O projeto é justificado pela busca de maior eficiência no setor. O argumento central dos defensores da proposta é que os escritórios de contabilidade necessitam de métodos mais flexíveis de contratação para responder às exigências do mercado, principalmente diante de inovações tecnológicas e do aumento das demandas regulatórias.
Tramitação e histórico legislativo
O PL 736/2023 foi apensado ao PL 4.463/2021, sem que houvesse apresentação de emendas específicas a nenhum dos dois textos. Em seguida, um substitutivo foi formulado e, posteriormente, aprovado pela Comissão de Trabalho da Câmara dos Deputados. Ainda resta a análise por outras Comissões, incluindo a de Constituição e Justiça, para verificar a compatibilidade do texto com o ordenamento jurídico.
Estrutura do contrato de parceria
Pelo texto do projeto, há duas figuras contratuais principais:
- Escritório de contabilidade: responsável por firmar o contrato de parceria e centralizar os pagamentos e recebimentos decorrentes dos serviços de contabilidade prestados. Também cabe ao escritório reter tributos e contribuições sociais referentes à cota-parte definida em contrato;
- Profissional-Parceiro: enquadra-se como pessoa física ou jurídica, podendo ser contador ou técnico em contabilidade, e assume a execução dos serviços acordados.

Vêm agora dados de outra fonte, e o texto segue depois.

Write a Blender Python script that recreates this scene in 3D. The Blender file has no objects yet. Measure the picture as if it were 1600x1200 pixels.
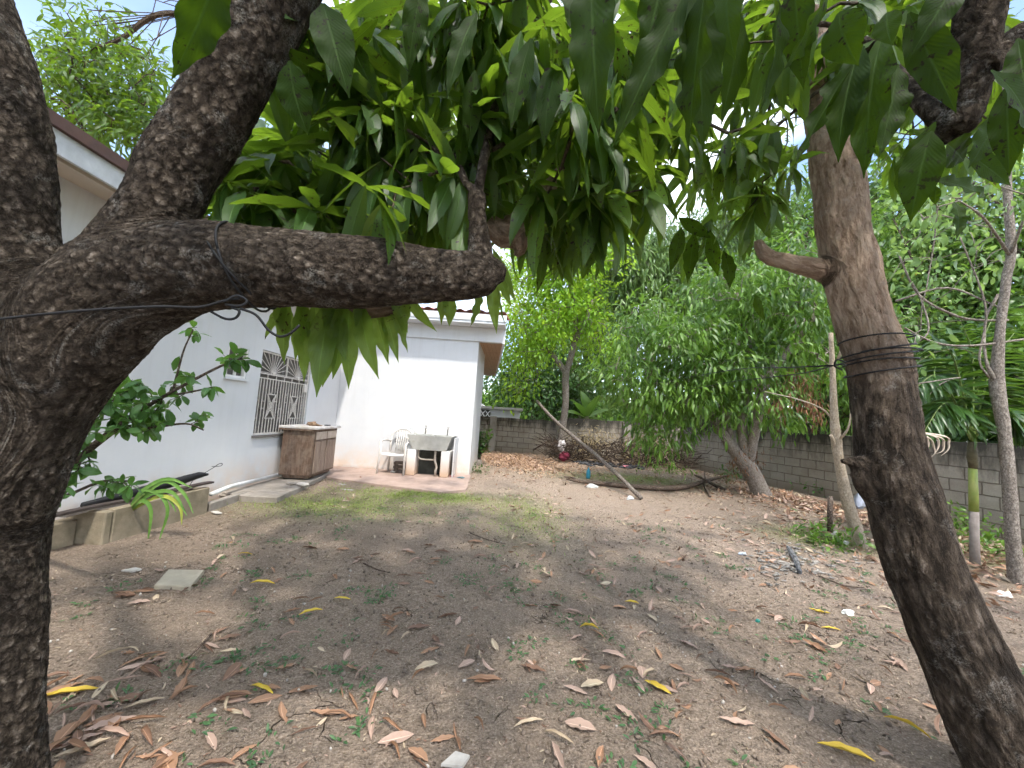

O PL determina ainda que as obrigações e responsabilidades inerentes à constituição do escritório contábil ficam sob encargo exclusivo do escritório contábil parceiro, sem repassar ao profissional parceiro eventuais passivos administrativos ou fiscais.
No entanto, estabelece-se a responsabilidade solidária na prestação de serviços aos clientes, o que obriga ambas as partes a responder em conjunto perante eventuais falhas ou litígios decorrentes do exercício da atividade profissional.
Responsabilidades tributárias e previdenciárias
O texto destaca a competência do escritório para centralizar pagamentos e recebimentos, cabendo-lhe, consequentemente, reter tributos e contribuições sociais e previdenciárias devidas pelo profissional-parceiro.
Essa retenção é fundamentada no artigo 121, parágrafo único, inciso II, do Código Tributário Nacional (CTN). A medida objetiva conferir clareza na apuração de impostos e assegurar cumprimento das obrigações acessórias.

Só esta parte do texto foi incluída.